(Exercise aim)
Copy out the line that contains "were 2212x1659 pixels.", the line that contains "def NB(): return bmesh.new()", and every line between them, exactly, and nothing else.

(Input rows)
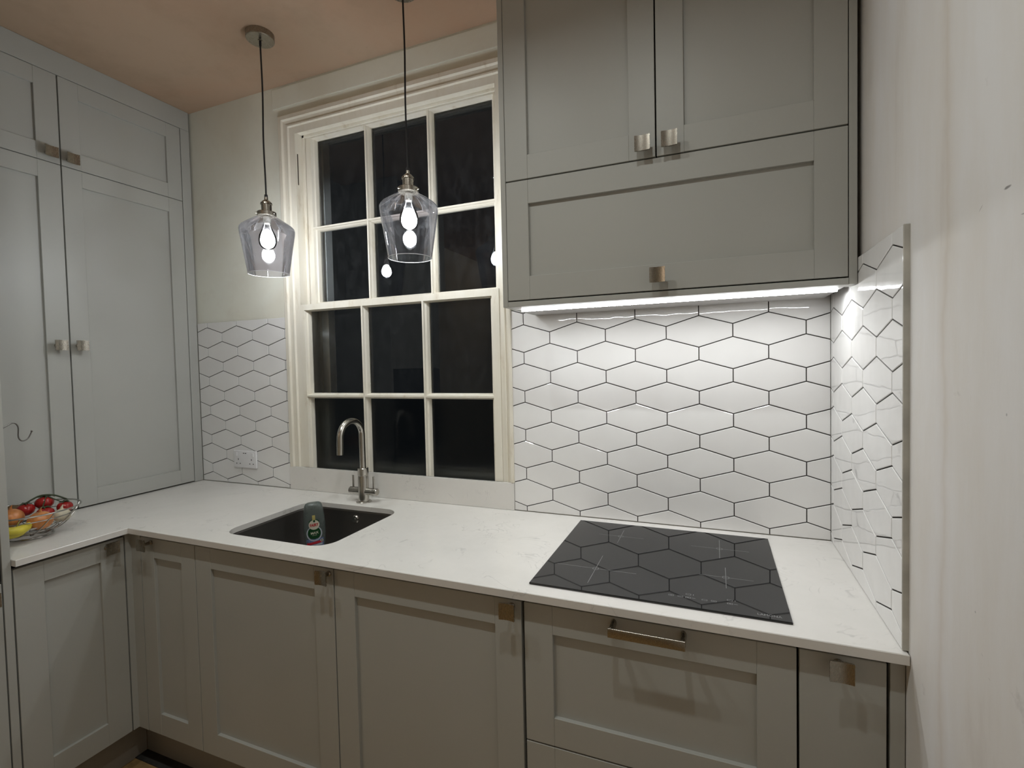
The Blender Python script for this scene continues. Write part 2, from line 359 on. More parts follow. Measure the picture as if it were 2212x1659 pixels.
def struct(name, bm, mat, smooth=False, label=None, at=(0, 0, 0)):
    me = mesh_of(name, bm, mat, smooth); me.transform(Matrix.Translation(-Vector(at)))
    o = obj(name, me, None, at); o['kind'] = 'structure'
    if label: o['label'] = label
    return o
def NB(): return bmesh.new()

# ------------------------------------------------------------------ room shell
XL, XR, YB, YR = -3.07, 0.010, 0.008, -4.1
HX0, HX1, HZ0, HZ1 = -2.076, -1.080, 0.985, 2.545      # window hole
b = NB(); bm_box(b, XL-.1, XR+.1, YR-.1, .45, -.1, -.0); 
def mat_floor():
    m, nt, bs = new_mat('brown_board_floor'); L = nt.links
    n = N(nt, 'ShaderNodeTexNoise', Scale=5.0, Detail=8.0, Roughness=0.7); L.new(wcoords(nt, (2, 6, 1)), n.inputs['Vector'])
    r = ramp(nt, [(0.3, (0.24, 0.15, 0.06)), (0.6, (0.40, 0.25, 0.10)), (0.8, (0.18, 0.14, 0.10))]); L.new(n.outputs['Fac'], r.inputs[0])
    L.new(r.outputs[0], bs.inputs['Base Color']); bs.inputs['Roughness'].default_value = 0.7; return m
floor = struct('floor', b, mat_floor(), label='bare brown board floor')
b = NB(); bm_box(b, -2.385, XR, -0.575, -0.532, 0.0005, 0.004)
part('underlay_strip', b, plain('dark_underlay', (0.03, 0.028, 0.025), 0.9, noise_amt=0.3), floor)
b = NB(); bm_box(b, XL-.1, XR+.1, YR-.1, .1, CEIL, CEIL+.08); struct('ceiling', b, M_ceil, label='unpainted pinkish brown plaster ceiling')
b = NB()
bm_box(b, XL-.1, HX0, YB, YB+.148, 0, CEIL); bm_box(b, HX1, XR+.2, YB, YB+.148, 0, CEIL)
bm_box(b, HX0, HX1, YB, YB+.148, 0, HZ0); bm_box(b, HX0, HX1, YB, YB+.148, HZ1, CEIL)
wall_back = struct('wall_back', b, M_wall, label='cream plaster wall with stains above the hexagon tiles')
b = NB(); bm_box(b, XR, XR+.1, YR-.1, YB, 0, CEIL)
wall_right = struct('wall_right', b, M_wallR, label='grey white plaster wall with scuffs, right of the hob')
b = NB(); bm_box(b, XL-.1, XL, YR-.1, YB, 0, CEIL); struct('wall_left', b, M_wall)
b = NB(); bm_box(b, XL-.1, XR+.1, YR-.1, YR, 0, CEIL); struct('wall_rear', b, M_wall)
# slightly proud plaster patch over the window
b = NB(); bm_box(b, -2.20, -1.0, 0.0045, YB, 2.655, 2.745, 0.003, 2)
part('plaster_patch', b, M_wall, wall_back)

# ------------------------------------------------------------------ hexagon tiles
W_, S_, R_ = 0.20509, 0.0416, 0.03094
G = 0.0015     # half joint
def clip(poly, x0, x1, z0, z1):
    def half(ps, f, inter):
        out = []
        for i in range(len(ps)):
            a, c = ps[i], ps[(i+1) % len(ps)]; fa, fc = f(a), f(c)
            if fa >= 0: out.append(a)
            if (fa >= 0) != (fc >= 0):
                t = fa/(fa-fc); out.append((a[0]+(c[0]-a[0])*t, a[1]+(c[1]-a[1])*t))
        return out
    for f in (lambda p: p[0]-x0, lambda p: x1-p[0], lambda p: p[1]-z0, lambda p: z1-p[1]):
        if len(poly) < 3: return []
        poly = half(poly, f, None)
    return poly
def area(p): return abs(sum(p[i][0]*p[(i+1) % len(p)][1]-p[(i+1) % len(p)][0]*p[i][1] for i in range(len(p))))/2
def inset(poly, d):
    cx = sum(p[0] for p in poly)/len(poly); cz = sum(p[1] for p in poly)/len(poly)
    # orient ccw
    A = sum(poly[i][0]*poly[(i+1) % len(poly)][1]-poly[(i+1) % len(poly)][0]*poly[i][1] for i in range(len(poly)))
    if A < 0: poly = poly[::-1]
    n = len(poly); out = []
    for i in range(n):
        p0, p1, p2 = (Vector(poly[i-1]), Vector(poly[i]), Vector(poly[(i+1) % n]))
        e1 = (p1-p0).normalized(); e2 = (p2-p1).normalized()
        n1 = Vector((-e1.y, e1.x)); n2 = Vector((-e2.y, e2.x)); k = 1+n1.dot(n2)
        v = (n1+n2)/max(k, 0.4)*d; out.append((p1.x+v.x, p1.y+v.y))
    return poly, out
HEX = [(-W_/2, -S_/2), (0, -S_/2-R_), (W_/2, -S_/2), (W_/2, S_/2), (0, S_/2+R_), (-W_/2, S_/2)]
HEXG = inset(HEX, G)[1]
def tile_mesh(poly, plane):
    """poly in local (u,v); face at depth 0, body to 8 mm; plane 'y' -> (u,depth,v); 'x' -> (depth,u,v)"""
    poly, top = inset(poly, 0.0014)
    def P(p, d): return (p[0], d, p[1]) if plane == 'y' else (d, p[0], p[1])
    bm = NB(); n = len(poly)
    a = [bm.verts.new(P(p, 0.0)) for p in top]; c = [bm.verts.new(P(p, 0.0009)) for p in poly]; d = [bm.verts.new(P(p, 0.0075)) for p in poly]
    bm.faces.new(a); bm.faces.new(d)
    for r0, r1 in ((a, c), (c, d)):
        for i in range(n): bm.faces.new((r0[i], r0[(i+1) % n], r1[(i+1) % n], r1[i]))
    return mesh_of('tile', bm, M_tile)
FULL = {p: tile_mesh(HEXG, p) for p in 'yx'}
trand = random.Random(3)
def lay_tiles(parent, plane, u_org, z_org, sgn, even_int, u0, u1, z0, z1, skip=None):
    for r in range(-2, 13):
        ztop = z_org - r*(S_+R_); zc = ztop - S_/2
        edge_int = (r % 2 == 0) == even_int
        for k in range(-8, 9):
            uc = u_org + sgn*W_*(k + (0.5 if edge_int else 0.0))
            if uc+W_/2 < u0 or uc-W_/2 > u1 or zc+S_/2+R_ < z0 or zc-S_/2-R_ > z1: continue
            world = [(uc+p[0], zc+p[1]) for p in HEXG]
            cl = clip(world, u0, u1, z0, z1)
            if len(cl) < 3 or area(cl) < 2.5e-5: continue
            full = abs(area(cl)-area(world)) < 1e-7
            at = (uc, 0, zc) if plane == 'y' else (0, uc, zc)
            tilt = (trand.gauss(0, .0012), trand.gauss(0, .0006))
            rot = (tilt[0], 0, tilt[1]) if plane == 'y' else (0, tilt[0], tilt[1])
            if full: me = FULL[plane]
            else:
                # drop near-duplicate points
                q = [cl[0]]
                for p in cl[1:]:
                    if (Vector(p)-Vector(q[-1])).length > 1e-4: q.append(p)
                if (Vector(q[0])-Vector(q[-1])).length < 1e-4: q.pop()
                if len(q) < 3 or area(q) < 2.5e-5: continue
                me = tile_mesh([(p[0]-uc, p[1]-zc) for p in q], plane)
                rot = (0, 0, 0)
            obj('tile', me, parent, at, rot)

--

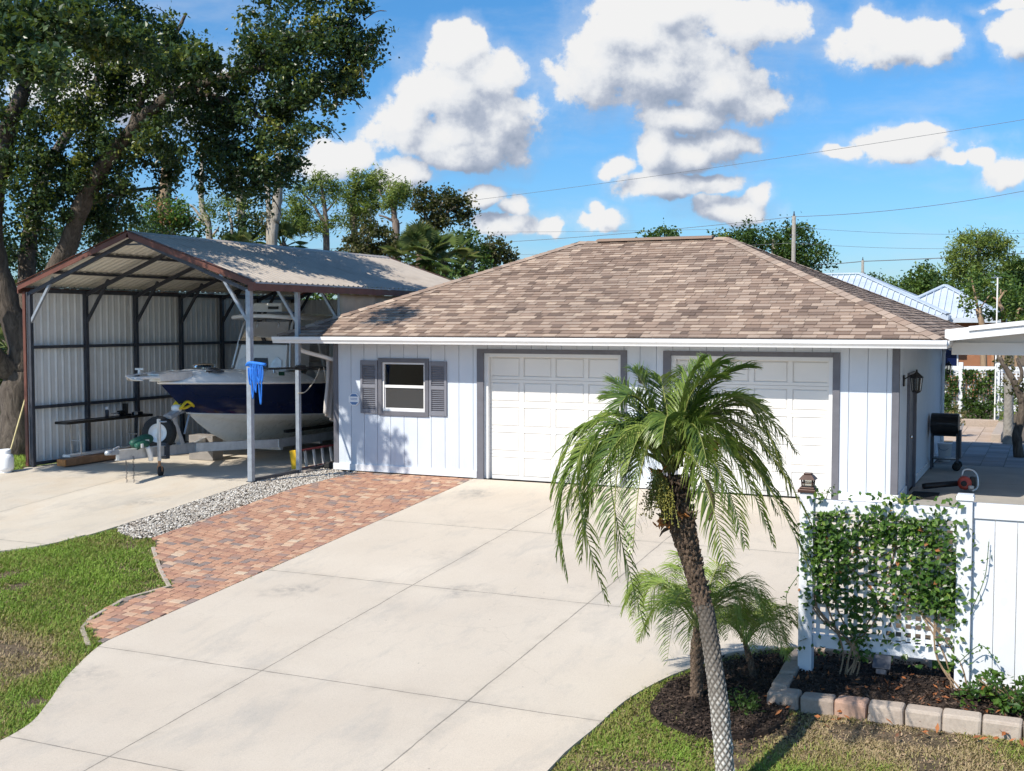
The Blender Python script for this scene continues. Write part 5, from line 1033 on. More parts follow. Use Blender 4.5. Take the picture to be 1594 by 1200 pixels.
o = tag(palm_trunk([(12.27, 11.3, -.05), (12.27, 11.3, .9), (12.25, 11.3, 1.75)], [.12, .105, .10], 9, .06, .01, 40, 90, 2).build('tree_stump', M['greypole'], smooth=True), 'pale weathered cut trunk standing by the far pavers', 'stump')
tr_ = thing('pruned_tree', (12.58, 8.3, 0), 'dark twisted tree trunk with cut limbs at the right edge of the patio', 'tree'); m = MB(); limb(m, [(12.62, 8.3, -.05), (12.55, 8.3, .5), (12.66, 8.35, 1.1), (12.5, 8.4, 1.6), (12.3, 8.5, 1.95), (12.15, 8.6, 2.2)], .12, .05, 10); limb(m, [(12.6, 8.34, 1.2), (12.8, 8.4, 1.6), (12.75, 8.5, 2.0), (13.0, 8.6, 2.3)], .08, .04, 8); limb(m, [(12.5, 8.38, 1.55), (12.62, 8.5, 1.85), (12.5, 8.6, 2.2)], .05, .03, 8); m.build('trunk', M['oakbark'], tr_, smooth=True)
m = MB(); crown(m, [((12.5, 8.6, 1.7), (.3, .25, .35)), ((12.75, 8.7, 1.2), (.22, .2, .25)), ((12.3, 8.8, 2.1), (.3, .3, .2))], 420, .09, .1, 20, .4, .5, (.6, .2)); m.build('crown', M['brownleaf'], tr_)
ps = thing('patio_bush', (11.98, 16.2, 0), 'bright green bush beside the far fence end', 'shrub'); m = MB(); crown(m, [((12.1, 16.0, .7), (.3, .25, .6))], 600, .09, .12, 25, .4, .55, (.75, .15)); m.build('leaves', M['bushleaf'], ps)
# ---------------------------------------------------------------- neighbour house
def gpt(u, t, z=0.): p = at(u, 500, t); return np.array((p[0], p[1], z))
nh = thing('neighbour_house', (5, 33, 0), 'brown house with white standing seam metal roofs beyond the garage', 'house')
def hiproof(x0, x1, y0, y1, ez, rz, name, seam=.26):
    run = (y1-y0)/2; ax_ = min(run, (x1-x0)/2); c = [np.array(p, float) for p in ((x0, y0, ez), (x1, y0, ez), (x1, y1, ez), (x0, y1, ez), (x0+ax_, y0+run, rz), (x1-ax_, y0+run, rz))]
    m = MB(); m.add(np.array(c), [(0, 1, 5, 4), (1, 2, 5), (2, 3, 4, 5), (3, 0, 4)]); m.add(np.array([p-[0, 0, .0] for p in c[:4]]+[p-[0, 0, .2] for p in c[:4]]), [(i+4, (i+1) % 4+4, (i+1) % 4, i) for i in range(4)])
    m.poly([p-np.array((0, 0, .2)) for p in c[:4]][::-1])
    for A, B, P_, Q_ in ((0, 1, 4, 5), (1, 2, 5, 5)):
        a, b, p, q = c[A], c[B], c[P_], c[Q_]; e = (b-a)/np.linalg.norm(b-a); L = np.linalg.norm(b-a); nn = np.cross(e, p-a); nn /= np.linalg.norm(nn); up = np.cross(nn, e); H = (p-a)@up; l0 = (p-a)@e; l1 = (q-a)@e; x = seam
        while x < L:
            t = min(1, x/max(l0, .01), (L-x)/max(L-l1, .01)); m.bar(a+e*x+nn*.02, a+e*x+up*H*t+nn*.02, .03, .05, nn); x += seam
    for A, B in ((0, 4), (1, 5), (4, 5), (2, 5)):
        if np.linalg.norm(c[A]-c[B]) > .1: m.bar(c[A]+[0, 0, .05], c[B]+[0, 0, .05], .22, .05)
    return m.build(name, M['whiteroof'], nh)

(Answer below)
The Blender Python script for this scene continues. Write part 2, from line 359 on. More parts follow. Measure the picture as if it were 2212x1659 pixels.
def struct(name, bm, mat, smooth=False, label=None, at=(0, 0, 0)):
    me = mesh_of(name, bm, mat, smooth); me.transform(Matrix.Translation(-Vector(at)))
    o = obj(name, me, None, at); o['kind'] = 'structure'
    if label: o['label'] = label
    return o
def NB(): return bmesh.new()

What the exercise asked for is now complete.